Inge's frankness in realistically depicting sexual tension to the backdrop of a loveless marriage between an ordinary middle-aged couple with the overhanging spectre of alcoholism must have seemed like strong stuff at the time pushing further at the door being broken down by fellow playwrights Arthur Miller and Tennessee Williams. Inge's characters to me seem more ordinary and real, certainly than Williams and are posited in more credible everyday situations and speak more naturally with a commendable lack of grandstanding soliloquising. It does seem as if he has taken the roof off Doc and Lola's dingy, claustrophobic apartment to allow the viewer access to their desperate and needy lives.

First time director Daniel Mann does a reasonable job filming the play although there is evidence of poor editing when he makes unnecessary cuts especially in the kitchen scenes between Doc and Lola. Lancaster's casting was criticised at the time for seeming too young for the part and you can see him trying too hard to compensate for this with the almost zombie-like way he plays the part. He then overdoes his big breakdown scene when he releases all his suppressed emotions at Lola, fuelled of course by the bottle. Booth however is great and I'd say well worth her Oscar nod as the dumpy, dowdy, damaged wife trying to gravitate towards something like a happy married life.
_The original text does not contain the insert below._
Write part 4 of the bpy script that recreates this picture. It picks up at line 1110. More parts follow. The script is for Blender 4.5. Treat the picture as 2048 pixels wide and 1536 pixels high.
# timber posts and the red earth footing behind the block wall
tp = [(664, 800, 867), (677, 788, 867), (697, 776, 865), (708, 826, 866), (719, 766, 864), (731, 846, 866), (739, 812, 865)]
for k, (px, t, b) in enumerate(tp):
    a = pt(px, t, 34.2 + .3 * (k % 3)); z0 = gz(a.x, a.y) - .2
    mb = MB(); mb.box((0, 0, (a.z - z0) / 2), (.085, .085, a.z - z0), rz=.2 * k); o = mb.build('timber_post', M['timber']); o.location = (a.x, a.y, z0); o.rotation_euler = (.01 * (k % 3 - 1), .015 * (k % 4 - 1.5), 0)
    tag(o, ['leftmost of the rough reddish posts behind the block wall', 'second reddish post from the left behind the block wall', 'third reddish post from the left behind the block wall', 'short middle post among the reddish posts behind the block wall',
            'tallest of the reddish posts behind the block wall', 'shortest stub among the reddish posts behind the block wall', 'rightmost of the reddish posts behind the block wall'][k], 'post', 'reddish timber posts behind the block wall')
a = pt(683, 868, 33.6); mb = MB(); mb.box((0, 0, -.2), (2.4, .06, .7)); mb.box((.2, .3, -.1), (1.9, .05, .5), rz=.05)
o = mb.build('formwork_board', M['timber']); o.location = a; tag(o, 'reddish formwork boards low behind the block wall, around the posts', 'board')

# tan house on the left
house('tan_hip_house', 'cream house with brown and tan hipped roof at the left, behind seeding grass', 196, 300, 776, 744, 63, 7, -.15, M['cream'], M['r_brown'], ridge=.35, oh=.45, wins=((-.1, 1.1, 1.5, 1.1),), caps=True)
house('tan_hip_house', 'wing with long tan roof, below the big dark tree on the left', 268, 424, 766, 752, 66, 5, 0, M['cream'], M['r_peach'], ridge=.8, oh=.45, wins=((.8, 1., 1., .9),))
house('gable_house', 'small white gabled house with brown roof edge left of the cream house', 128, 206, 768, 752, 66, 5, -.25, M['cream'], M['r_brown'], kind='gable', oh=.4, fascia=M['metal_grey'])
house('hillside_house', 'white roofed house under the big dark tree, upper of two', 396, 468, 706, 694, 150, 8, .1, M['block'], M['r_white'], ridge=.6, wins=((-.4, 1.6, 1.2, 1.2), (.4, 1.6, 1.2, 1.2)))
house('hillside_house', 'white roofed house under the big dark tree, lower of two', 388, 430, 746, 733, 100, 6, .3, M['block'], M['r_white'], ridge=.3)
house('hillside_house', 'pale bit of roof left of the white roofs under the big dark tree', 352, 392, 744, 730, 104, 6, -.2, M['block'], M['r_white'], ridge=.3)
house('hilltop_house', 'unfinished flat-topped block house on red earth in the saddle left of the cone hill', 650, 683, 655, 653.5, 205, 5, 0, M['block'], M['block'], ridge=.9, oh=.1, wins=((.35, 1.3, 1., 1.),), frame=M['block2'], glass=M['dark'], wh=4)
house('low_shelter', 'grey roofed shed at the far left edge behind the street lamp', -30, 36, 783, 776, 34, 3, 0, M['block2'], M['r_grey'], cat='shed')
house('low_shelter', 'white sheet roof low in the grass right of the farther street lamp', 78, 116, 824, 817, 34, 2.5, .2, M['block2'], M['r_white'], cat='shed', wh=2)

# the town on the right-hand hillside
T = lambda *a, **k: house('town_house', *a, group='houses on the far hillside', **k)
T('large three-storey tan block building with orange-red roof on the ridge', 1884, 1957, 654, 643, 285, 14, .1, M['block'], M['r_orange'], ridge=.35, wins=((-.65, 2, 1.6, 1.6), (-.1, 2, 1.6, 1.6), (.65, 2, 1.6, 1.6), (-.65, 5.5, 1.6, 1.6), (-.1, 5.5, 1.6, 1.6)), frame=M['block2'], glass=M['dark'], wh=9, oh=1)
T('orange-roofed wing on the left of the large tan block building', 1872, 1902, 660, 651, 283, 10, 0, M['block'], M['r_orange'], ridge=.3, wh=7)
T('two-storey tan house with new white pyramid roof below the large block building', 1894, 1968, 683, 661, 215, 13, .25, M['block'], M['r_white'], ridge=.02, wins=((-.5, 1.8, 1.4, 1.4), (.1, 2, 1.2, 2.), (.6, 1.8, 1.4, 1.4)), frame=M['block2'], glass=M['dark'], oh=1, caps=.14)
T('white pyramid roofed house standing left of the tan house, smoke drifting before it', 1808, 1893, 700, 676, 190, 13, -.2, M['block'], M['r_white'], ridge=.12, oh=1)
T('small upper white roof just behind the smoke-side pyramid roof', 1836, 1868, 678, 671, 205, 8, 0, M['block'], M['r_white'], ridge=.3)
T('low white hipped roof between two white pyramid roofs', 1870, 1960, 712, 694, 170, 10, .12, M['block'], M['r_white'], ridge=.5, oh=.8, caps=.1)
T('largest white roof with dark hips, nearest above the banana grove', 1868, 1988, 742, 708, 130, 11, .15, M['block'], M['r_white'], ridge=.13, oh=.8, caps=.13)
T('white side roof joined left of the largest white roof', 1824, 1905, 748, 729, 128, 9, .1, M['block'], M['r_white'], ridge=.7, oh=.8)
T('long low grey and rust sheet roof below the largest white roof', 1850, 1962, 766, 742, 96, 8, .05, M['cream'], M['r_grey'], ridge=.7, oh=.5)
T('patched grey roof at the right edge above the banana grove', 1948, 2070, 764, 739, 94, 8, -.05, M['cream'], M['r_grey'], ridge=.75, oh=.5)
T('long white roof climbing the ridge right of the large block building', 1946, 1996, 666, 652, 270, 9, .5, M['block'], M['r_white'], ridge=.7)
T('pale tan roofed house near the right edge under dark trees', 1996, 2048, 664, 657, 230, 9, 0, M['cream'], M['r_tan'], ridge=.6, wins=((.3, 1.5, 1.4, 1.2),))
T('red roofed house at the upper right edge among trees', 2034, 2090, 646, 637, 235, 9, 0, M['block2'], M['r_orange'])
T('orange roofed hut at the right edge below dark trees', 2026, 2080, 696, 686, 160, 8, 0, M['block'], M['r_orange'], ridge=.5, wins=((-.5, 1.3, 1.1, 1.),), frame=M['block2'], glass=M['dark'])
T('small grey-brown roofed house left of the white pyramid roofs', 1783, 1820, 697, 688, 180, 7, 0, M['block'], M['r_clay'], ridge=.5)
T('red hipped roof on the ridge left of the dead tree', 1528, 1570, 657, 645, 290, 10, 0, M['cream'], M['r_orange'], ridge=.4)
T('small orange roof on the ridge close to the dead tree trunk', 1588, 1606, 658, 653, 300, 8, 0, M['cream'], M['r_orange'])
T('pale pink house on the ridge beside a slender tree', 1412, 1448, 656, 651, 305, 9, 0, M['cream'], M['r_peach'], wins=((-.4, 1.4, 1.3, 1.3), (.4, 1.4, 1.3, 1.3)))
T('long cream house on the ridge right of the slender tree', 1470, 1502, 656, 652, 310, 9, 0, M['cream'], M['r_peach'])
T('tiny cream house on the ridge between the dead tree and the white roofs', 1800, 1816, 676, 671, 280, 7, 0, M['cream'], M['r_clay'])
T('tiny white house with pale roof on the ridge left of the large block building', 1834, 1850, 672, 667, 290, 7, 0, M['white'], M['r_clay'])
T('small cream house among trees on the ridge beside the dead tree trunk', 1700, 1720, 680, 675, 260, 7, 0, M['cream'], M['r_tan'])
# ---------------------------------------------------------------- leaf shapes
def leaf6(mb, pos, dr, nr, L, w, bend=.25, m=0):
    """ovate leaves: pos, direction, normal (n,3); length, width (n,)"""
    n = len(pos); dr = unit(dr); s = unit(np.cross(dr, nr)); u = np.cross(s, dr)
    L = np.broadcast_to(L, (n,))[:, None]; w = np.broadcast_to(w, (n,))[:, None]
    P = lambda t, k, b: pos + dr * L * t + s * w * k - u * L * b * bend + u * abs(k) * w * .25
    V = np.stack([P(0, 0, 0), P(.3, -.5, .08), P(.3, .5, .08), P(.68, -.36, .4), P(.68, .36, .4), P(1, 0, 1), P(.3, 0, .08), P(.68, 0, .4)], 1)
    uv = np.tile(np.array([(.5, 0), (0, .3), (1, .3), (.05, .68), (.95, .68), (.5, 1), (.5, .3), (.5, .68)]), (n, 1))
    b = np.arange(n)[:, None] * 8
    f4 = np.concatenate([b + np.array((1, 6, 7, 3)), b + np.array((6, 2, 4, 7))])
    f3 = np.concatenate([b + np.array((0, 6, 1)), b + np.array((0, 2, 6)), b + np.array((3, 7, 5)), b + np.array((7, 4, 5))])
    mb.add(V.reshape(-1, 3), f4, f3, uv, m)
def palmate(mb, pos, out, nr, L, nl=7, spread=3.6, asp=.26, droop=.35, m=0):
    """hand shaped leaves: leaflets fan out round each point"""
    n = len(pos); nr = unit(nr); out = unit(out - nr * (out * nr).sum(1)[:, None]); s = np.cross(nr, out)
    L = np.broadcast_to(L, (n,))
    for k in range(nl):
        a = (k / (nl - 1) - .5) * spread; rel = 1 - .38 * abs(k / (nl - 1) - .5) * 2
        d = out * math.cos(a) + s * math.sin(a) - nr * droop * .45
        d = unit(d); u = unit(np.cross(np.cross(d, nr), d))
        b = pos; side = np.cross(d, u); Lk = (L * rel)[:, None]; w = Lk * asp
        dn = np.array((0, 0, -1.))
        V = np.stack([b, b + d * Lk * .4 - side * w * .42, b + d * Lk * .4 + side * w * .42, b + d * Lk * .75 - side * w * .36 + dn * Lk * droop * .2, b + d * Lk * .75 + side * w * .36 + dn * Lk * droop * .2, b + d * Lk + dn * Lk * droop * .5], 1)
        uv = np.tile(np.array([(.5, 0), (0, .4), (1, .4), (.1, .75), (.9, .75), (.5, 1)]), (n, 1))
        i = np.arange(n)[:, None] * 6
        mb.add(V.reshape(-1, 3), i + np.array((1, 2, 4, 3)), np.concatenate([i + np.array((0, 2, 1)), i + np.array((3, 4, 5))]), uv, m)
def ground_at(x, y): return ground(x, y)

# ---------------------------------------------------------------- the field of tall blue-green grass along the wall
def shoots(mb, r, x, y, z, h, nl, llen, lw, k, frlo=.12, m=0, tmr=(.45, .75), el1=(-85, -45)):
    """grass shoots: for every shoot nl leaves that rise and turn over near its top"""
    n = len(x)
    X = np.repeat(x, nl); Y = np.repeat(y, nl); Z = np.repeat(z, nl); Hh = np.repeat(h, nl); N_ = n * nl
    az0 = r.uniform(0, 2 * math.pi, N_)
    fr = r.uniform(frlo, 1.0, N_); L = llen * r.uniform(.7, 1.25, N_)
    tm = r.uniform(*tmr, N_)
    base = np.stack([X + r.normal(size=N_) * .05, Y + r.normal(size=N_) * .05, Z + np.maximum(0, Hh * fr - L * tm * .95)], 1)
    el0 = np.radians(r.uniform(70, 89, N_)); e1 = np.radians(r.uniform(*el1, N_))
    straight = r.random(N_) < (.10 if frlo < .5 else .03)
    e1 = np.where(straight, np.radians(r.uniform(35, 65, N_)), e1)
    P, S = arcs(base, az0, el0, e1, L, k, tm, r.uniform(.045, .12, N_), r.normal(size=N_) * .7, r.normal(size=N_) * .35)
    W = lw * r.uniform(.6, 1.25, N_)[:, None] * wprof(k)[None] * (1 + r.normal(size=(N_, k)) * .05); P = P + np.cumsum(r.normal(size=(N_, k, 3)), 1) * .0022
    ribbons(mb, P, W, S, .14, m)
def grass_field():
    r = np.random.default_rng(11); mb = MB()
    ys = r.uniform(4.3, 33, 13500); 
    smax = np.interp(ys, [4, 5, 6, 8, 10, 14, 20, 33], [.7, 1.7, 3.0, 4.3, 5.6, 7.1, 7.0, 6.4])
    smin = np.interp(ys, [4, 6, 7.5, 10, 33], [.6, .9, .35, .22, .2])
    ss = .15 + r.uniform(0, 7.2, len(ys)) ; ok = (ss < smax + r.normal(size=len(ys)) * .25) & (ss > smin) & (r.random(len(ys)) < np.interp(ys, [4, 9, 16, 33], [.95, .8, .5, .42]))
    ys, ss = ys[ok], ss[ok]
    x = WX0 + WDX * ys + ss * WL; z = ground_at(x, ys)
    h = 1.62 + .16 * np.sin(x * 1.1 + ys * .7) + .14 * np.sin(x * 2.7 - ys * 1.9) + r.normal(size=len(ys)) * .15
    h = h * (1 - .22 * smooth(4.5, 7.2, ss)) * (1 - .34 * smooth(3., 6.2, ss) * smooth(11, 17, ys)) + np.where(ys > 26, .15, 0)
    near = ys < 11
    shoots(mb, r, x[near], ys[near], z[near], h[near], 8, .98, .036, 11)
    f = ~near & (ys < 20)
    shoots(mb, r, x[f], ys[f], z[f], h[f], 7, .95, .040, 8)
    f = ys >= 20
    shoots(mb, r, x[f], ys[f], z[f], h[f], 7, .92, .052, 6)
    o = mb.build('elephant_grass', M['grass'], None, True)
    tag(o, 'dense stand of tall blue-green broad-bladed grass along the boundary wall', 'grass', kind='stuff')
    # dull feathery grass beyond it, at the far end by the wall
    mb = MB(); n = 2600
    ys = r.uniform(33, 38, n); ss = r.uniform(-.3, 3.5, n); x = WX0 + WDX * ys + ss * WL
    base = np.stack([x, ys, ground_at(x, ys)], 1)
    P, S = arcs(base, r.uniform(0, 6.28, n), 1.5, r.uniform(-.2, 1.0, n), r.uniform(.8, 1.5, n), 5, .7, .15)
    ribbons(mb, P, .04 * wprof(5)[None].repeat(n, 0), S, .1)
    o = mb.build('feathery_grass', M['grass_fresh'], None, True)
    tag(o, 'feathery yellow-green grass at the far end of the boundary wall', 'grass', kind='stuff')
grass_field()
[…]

Moore was Oscar nominated too as the unwitting young catalyst for the drama which follows her incursion into this staid household.

This movie, flawed and imbalanced as it is, nevertheless must have sent some shock waves through the American viewing public at the time who probably weren't used to seeing a man, even under the influence of drink, berate his wife so insultingly and in its way probably helped further push back the fossilised Production Code of the day. A better reason to watch it however is to catch Booth's moving performance as a broken woman who tries to pull herself together to help rescue her even more broken husband and with it their broken down marriage.